By the time the extended public comment period on the proposed amendments to the APF manual ended on Nov. 20, the county had received 176 comment letters. Groth said that of those, 139 were in favor of the changes and 37 were opposed. Those numbers contrasted sharply with the public testimony during the Oct. 20 public hearing before the county commissioners, during which 16 callers spoke in opposition and four in favor, with one comment characterized as having been neutral.
Other concerns expressed by board of education members and members of the public include what they describe as the excessively large geographic boundaries of the applicable priority development areas, a too-high annual cap on the number of school seats allocated to priority development projects, and what they argued were overly long lifespans for new allocations and priority development projects.
Groth argued that the proposed changes to the APF manual would rationalize the school seat allocation process.
“The school allocation policy is something that we wanted to create predictability within, for the [county] commissioners, the board of education, and the development community, [to] encourage growth in the designated growth areas, and also to encourage mixed use development as well as affordable and workforce housing development,” Groth said.
The county commissioners unanimously agreed that they needed additional time to consider the pros and cons of the proposed changes, and asked for an additional briefing at their next open session on Dec. 8.

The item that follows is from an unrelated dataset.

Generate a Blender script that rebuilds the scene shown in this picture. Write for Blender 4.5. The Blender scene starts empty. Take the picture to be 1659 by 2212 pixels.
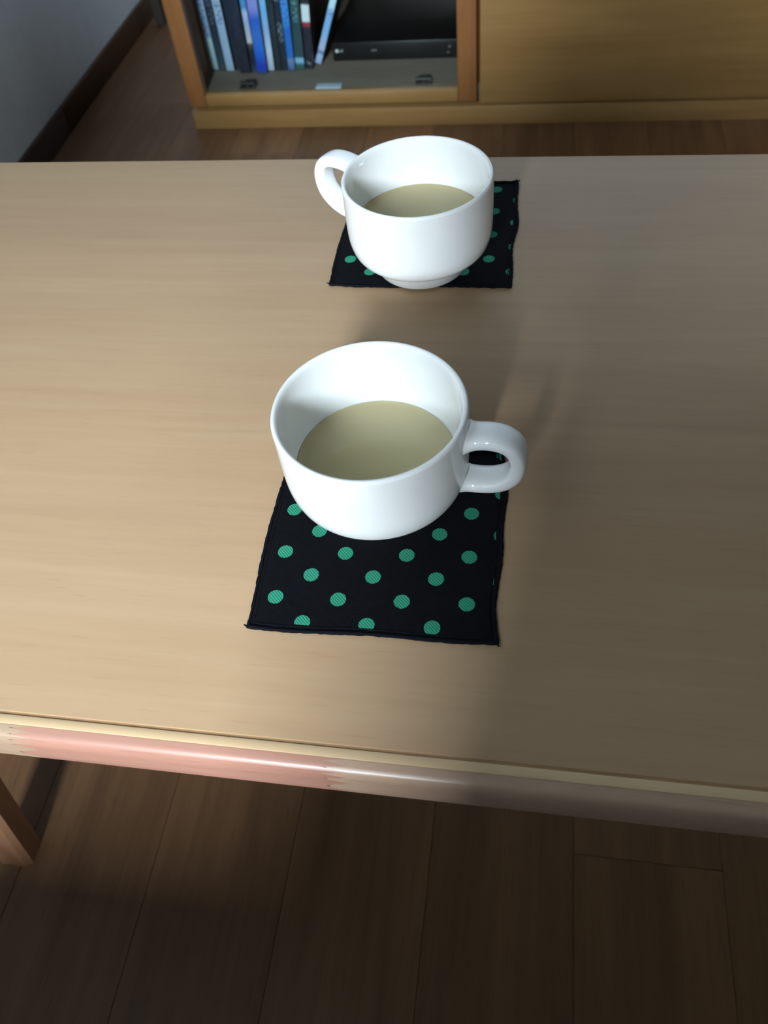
import bpy, bmesh, math, random
from mathutils import Vector, Matrix
random.seed(7)
S = bpy.context.scene
COL = S.collection

# ------------------------------------------------------------------ camera
CAM_H = 0.70733
right = Vector((0.98626459, 0.13872212, -0.08965673))
up = Vector((-0.05576012, 0.79056939, 0.60982854))
fwd = Vector((-0.15547658, 0.59645303, -0.78744576))
cd = bpy.data.cameras.new('camera')
cam = bpy.data.objects.new('camera', cd)
COL.objects.link(cam)
cam.matrix_world = Matrix(((right.x, up.x, -fwd.x, 0), (right.y, up.y, -fwd.y, 0),
                           (right.z, up.z, -fwd.z, CAM_H), (0, 0, 0, 1)))
cd.sensor_fit = 'HORIZONTAL'
cd.sensor_width = 36
cd.lens = 1777.84 / 1659 * 36
cd.clip_start = 0.02
cd.dof.use_dof = True
cd.dof.focus_distance = 0.40
cd.dof.aperture_fstop = 19
S.camera = cam

# ------------------------------------------------------------------ light
w = bpy.data.worlds.new('world')
S.world = w
w.use_nodes = True
w.node_tree.nodes['Background'].inputs[0].default_value = (0.62, 0.78, 1.0, 1)
w.node_tree.nodes['Background'].inputs[1].default_value = 1.0
WX0, WX1, WZ0, WZ1, WY = -0.48, -0.06, 1.25, 2.10, -2.0      # window opening
ld = bpy.data.lights.new('window_daylight', 'AREA')
ld.shape = 'RECTANGLE'
ld.size = WX1 - WX0
ld.size_y = WZ1 - WZ0
ld.energy = 270
ld.color = (0.81, 0.92, 1.0)
lo = bpy.data.objects.new('window_daylight', ld)
COL.objects.link(lo)
lo.location = ((WX0 + WX1) / 2, WY - 0.16, (WZ0 + WZ1) / 2)
lo.rotation_euler = (math.radians(90 - 20), 0, 0)
lo.visible_camera = True
S.view_settings.view_transform = 'Standard'
S.view_settings.look = 'None'
S.view_settings.gamma = 1
S.view_settings.exposure = 0.0
S.view_settings.use_curve_mapping = False


# ------------------------------------------------------------------ helpers
def lin(c):
    return tuple(((v / 255) / 12.92 if v / 255 <= 0.04045 else ((v / 255 + 0.055) / 1.055) ** 2.4) for v in c) + (1,)


class NT:
    def __init__(s, name):
        s.m = bpy.data.materials.new(name)
        s.m.use_nodes = True
        s.t = s.m.node_tree
        s.b = s.t.nodes['Principled BSDF']
        s.out = s.t.nodes['Material Output']

    def n(s, typ, **kw):
        o = s.t.nodes.new(typ)
        for k, v in kw.items():
            setattr(o, k, v)
        return o

    def l(s, a, b):
        s.t.links.new(a, b)

    def math(s, op, a, b=None, c=None):
        o = s.n('ShaderNodeMath', operation=op)
        for i, v in enumerate((a, b, c)):
            if v is None:
                continue
            if isinstance(v, (int, float)):
                o.inputs[i].default_value = v
            else:
                s.l(v, o.inputs[i])
        return o.outputs[0]

    def mix(s, fac, a, b, mode='MIX'):
        o = s.n('ShaderNodeMix', data_type='RGBA', blend_type=mode)
        for i, v in ((0, fac), (6, a), (7, b)):
            if isinstance(v, (int, float)):
                o.inputs[i].default_value = v
            elif isinstance(v, tuple):
                o.inputs[i].default_value = v
            else:
                s.l(v, o.inputs[i])
        return o.outputs[2]

    def coords(s, scale, kind='Object', rot=(0, 0, 0)):
        tc = s.n('ShaderNodeTexCoord')
        mp = s.n('ShaderNodeMapping')
        mp.inputs['Scale'].default_value = scale
        mp.inputs['Rotation'].default_value = rot
        s.l(tc.outputs[kind], mp.inputs[0])
        return mp.outputs[0]

    def noise(s, vec, scale=1.0, detail=3.0, rough=0.55, dist=0.0):
        o = s.n('ShaderNodeTexNoise')
        o.inputs['Scale'].default_value = scale
        o.inputs['Detail'].default_value = detail
        o.inputs['Roughness'].default_value = rough
        o.inputs['Distortion'].default_value = dist
        s.l(vec, o.inputs['Vector'])
        return o.outputs[0]

    def ramp(s, fac, stops, interp='LINEAR'):
        o = s.n('ShaderNodeValToRGB')
        cr = o.color_ramp
        cr.interpolation = interp
        while len(cr.elements) < len(stops):
            cr.elements.new(0.5)
        for e, (p, c) in zip(cr.elements, stops):
            e.position = p
            e.color = c
        s.l(fac, o.inputs[0])
        return o.outputs[0]

    def bump(s, h, strength=0.1, dist=0.001):
        o = s.n('ShaderNodeBump')
        o.inputs['Strength'].default_value = strength
        o.inputs['Distance'].default_value = dist
        s.l(h, o.inputs['Height'])
        s.l(o.outputs[0], s.b.inputs['Normal'])

    def set(s, **kw):
        for k, v in kw.items():
            s.b.inputs[k].default_value = v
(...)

“I think that there’s a fine balance between making sure that we keep our schools as … high a quality as we can, but also understand that … the growth in the County also helps pay for some of the bills that we are going to have to encompass as we want to provide more services to our community members,” said District 1 Commissioner Gilbert Bowling III (D).
Bowling said that during a virtual legislative breakfast that county commissioners attended with members of the state delegation and the board of education on Nov. 30, he had been “a little bit in shock” to learn from the board of education that they were now projecting a decline in county school enrollment.
“It almost contradicted the notion that, moving forward, we’re going to be overcrowded,” Bowling said. “So I think we really need to take a hard look.”
District 3 Commissioner Amanda M. Stewart (D) encouraged her colleagues to approve reducing the cap on school seats allocated to priority development projects from the proposed 800 to 400, which the school board also supports, and to limit the changes to new subdivisions in the Opportunity Zones rather than on those in the development districts. Bowling, in contrast, proposed adding waterfront planned communities to the list of eligible areas.
Stewart also suggested establishing a mechanism for allowing developers to seek an extension if changes in state law threaten to cause their projects to fall behind schedule more than two years. One of the proposed changes to the APF manual would automatically void a development agreement under such circumstances.
Stewart disagreed with one idea proposed in public comments, that the county set up a separate committee to look at “forward-funding” the county’s capital and operating budgets to accommodate future school construction. Forward funding is the practice of setting aside funds in one fiscal year with the intention of spending them in a future year. Stewart said that as elected officials, the county commissioners should be the ones to make the decision to forward-fund a project.
Commissioners’ President Reuben B. Collins II (D) noted that there is precedent for the forward funding of schools in Charles County, saying that in the early 2000s the county commissioners under then-president Murray Levy (D) proposed forward-funding school construction for 10 years, which led to the construction of several schools, though further work was ultimately undermined by the 2008 economic recession.
“At the end of the day, [the proposal] provides us an opportunity to … establish a … very structured approach to how we actually grow in the future,” Collins said. “And I think this is a very important discussion for us.”